COLONIE — For 60 years, if you needed gear for bowling, billiards, darts or poker, there was only one place to go in the Capital District: Bob Daubney’s.
It was in 1957 when Daubney opened his first store on North Pearl Street in Albany, shortly after he realized he was a good bowler, but not good enough to make a living off the sport, or off playing billiards or from poker – though he did once win $27,000 at a high-low poker tournament in Las Vegas.

“If you bowled well and had a certain way of bowling you might cash and make some money but that wasn’t the case with me,” he said. I wasn’t that good and I knew so I decided to get in the bowling business and it’s so far treated me pretty well.
“I always had aspirations to become a really good bowler but physically didn’t have it in me. I was a good bowler locally but I couldn’t make a dime out on the tour. I always had the mental ability to bowl but I lacked the physical ability to follow through.”
Back some 60 years ago, to qualify for the Professional Bowlers Association tour you not only had to have a 190 average in two leagues, but were also required to compete in at least two tournaments a year. At the time his average was around a 193, good enough to qualify but not good enough to make a living rolling the ball, so he decided to drill holes for other players and sell bowling equipment.
That said, he still has more perfect 300-games than he can remember with his first coming in 1958 and the last, when he got 17 strikes in a row, coming 10 years ago.
The same can be said for billiards, where his record was 186 balls in a row on a professional, 4.5-foot by 9-foot table. The best at the time, Willie Masconi, had a record of 485 balls in a row. Again, Daubney was good, but not good enough to make a living at it, so in the 1960s, at a shop on Broadway in Albany, he started making pool tables. There is a photo of one table hanging in his shop with a 1961 Triumph sitting on top of it to show the people how strong his tables were.
In 1985 he bought the 50-lane Bowler’s Club on Route 7 in Latham from the late Morris Cramer, who was a central figure on the local and national bowling scene.
That endeavor was short lived, though, because of Cramer’s financial issues, Daubney said, so he opened a retail shop on Route 9 where he sold his wares until 2012 when he moved south. His current shop is located on Route 2 just west of the Latham Circle next door to Spare Time Bowling Lanes where Daubney still gives bowling lessons.
“He has been a mainstay,” said Carol Judge, the general manager at Spare Time and the executive director of the Northeast Bowling Proprietors’ Association, who has known Daubney since she first entered the industry as a 16-year-old in 1968. “He has been a steadfast contributor to the game, he still gives lessons and he still participates in every single part of the game, even at his age.”
For the past 13 years, she said, Daubney has sponsored the Huck Finn scholarships that are distributed during the weekly Huck Finn’s Capital Region Bowling Show.
While the two have known each other for decades, they differ on the status of bowling and its future.
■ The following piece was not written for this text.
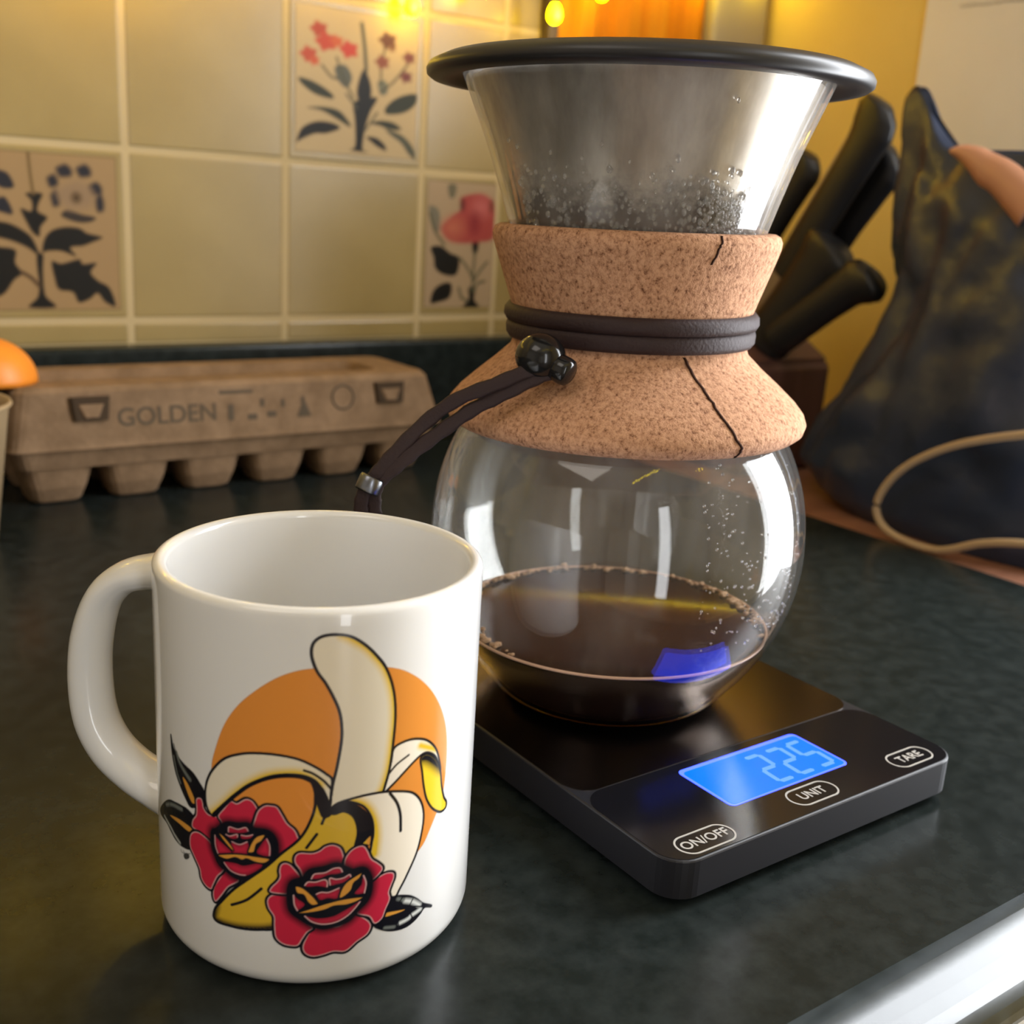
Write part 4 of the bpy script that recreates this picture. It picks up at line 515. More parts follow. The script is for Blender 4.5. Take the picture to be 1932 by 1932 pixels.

Daubney believes the sport has changed so much — with high powered balls and changes in how the lanes are oiled — that it has put itself in jeopardy.
“In the old days, when I was a kid, you had to learn how to throw a hook. Now you can buy a hook in a ball right out of the box,” he said pointing to a wall of bowling balls.
There are also fewer juniors showing an interest in the game, and fewer adults participating in league play – which, he said, is the staple of any bowling center’s livelihood — so more lanes are closing and the sport’s future is in very real jeopardy.
“There is too much gambling going on and you can see it by the new casino in Schenectady and too many other things for people to do,” he said. “And, there are fewer and fewer juniors. We used to have 250 juniors in our league and you just don’t see that anymore.”
Judge, though, said bowling is still the top recreational activity in the country. The focus, she said, has changed a bit from the competitiveness of weekly league play to an activity more recreational in nature.
“People bowl less frequently but there are more people bowling,” she said.
Daubney said retail has gotten harder over the years — his new shop is half the size of his shop on Route 9 — with more and more people buying online but a website can’t offer the expertise of 60 years’ experience.
“I turned out to be, over everything else, over poker and bowling and billiards, a better businessman. I’ve been through recessions and bankruptcies and I’m still on my feet,” he said. “I’m still here seven days a week and people come from all over for the expertise I can give them.
“Not many people can say they made a living off of what they enjoy doing. I’ve had a great career, really.”